The Natural Edge: Sustainable Development as an Engine for Technological Innovation

“The future belongs to those businesses who play a proactive role in devising ways in which we can meet our commercial needs by sustaining the world we live in.” Richard Pratt, CEO, Visy Industries

“Eco-efficiency is a catalyst for improved competitiveness, innovation and environmental responsibility” Dr Roland Williams, Chairman and Chief Executive Officer of Shell Australia

A cursory overview of human history will conclude that the last few centuries have witnessed unprecedented change. The world, in large measure, has shifted from local agrarian economies to globalised industrial/post industrial/service economies with instant financial capital flows in the trillions daily. Technologies of science fiction but 100 years ago are now reality. In the last 30 years more scientific papers have been published than all the previous centuries. As Jared Diamond showed in his analysis of the last 13,000 years of civilization “Guns, Germs and Steel”, technological innovation tends to gather momentum rather than stagnate. Far from slowing down, technological change has sped up.

Modern industrialism began in a world completely different from today. It was a world with relatively few people and seemingly endless natural resources. It possessed a poor industrial capacity that struggled to create enough for all.

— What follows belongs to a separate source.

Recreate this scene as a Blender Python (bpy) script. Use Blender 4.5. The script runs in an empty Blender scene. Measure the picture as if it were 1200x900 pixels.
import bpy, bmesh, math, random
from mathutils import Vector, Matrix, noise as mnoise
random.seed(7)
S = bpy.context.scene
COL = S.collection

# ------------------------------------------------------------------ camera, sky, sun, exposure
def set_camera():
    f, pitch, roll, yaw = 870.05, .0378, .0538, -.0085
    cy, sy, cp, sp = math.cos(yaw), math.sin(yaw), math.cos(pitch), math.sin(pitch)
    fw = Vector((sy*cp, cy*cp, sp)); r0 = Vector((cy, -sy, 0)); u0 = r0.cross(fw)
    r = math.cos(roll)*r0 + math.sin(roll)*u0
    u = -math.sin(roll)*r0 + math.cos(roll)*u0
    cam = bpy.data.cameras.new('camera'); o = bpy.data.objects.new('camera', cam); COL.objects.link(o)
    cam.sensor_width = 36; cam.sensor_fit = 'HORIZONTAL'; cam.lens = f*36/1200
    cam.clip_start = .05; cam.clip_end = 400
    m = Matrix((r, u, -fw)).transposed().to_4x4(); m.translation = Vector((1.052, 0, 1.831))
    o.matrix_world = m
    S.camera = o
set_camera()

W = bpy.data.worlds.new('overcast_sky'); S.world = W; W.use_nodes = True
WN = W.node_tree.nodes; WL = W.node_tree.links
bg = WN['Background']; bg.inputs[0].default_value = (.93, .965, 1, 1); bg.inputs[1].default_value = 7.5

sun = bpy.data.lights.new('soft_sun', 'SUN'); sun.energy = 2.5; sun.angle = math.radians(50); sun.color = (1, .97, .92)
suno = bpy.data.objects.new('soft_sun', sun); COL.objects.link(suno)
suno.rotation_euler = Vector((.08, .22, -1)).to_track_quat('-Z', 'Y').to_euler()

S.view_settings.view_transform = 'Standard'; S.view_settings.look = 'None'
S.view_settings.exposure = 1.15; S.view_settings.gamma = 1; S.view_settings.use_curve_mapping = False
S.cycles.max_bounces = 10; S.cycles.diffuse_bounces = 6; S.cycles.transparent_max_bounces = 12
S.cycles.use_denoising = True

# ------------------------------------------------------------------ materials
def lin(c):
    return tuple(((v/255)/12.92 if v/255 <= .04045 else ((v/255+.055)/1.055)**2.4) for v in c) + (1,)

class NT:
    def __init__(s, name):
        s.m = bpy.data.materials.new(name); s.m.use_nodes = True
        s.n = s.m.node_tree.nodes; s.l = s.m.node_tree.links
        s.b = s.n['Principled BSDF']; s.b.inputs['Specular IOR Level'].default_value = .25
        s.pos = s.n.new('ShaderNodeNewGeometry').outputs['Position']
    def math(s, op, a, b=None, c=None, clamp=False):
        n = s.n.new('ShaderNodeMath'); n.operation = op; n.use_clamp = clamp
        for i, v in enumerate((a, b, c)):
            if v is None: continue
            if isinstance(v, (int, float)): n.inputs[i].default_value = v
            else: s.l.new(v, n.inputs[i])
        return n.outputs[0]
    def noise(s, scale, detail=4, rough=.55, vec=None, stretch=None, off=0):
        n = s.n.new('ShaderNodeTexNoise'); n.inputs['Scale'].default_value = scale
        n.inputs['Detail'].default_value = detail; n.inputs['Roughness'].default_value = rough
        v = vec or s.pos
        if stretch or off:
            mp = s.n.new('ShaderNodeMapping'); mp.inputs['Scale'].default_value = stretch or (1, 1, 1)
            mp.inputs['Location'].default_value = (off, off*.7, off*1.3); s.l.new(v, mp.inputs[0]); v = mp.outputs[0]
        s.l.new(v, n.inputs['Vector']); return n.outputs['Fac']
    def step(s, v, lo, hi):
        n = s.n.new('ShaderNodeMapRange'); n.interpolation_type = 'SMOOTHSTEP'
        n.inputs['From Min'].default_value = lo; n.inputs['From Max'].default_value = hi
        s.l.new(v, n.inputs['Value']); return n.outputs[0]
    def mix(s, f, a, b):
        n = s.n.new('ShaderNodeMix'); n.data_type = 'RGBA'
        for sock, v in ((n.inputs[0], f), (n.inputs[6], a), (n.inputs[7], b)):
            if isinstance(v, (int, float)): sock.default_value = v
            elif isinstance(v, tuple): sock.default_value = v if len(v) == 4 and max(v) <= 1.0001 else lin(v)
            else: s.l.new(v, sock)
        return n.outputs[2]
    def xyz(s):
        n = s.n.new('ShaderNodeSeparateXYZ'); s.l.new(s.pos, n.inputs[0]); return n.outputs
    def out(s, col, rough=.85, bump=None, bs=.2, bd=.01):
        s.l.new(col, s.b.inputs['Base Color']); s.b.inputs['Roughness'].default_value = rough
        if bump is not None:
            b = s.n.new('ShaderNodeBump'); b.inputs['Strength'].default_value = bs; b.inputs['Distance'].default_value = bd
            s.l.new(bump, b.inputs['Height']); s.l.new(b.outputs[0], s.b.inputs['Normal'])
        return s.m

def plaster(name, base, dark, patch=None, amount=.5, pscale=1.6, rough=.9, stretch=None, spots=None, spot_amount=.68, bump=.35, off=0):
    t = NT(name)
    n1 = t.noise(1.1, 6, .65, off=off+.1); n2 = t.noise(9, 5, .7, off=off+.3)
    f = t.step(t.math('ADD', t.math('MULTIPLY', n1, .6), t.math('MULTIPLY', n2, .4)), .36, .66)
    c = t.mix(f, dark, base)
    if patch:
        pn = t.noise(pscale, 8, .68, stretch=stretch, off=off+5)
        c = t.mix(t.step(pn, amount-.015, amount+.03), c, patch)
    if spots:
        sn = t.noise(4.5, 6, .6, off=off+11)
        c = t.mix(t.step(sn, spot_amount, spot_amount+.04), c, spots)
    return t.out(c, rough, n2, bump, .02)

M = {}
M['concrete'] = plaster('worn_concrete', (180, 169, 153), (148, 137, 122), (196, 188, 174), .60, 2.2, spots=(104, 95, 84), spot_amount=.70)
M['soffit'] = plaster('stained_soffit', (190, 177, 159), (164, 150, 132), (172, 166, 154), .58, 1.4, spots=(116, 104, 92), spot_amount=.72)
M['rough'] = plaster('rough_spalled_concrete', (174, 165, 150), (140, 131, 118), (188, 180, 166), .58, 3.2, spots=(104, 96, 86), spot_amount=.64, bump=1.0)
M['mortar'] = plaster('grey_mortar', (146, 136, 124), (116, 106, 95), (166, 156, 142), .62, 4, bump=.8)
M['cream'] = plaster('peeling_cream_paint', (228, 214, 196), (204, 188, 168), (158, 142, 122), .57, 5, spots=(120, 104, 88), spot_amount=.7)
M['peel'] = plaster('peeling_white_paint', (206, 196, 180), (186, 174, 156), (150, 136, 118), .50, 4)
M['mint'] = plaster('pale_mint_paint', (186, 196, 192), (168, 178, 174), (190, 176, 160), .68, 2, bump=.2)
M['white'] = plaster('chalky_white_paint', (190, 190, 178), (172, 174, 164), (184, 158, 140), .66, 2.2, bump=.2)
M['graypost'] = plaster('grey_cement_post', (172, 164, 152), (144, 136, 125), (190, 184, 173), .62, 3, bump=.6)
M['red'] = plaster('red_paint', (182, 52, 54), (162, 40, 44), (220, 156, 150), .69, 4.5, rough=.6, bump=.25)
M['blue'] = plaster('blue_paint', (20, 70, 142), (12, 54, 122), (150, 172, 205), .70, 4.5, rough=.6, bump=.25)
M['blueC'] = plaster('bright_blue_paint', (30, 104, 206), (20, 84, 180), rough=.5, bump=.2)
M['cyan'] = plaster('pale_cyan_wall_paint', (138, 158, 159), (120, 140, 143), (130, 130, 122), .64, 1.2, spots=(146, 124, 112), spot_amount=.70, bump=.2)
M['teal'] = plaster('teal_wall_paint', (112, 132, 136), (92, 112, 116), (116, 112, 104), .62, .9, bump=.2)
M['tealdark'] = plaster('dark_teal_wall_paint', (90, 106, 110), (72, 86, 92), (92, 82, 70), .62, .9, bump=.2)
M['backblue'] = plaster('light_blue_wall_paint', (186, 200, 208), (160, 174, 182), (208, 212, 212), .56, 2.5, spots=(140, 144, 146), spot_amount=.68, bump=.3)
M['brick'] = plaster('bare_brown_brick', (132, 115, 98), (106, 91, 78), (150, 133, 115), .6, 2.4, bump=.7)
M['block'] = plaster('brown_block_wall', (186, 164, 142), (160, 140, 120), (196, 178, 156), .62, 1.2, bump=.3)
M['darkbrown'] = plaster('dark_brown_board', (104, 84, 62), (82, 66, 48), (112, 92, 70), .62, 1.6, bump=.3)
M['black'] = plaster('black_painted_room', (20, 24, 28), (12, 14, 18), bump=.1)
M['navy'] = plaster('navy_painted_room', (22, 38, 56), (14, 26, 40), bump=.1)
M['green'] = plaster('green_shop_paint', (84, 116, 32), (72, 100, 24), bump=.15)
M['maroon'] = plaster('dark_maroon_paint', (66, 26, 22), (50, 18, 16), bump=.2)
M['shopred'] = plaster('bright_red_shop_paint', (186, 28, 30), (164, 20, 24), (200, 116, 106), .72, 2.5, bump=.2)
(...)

Today, by contrast in many countries, labour productivity has increased to such an extent that the industrial capacity can produce more than the market can consume. The original mission to improve labour productivity by improved technology to provide enough for all has largely succeeded. Globally, for instance, enough food is being produced to feed the world. The problem now is that not enough people can afford to buy it. Whilst billions starve and 23,000 children die each day, farmers in developed countries have been paid subsidies NOT to farm their land.

More importantly, today we now understand that natural resources are not limitless.

However, much of industry and government still operates on a business-as-usual principle: basing progress largely on labour productivity and GDP. This doesn’t take into account additional measures of progress such as poverty reduction or how efficiently we use non-renewable resources. The present wisdom uses more non-renewable resources to make fewer people more productive. The results are all around us a massive waste of people and resources.

This presentation looks at the sustainable development agenda from a different angle, that of using sustainability as a driver for innovation and success in the knowledge economy of the 21st century. It explores the idea that businesses, communities and governments that shift to sustainable development, create more wealth and employment, protect and enhance natural and human capital, increase profit and competitive advantage, and enjoy many other benefits.

A number of international case studies are presented, which show how a shift to sustainability can positively effect innovation in all areas of the business process, from technological development and human resources, to marketing and capital. In addition the way in which sustainability fits into a country's national system of innovation is investigated. Finally, by placing sustainability directly in the context of an engine for technological innovation the presenter attempts to provide a strong case for investments and policy development in this area.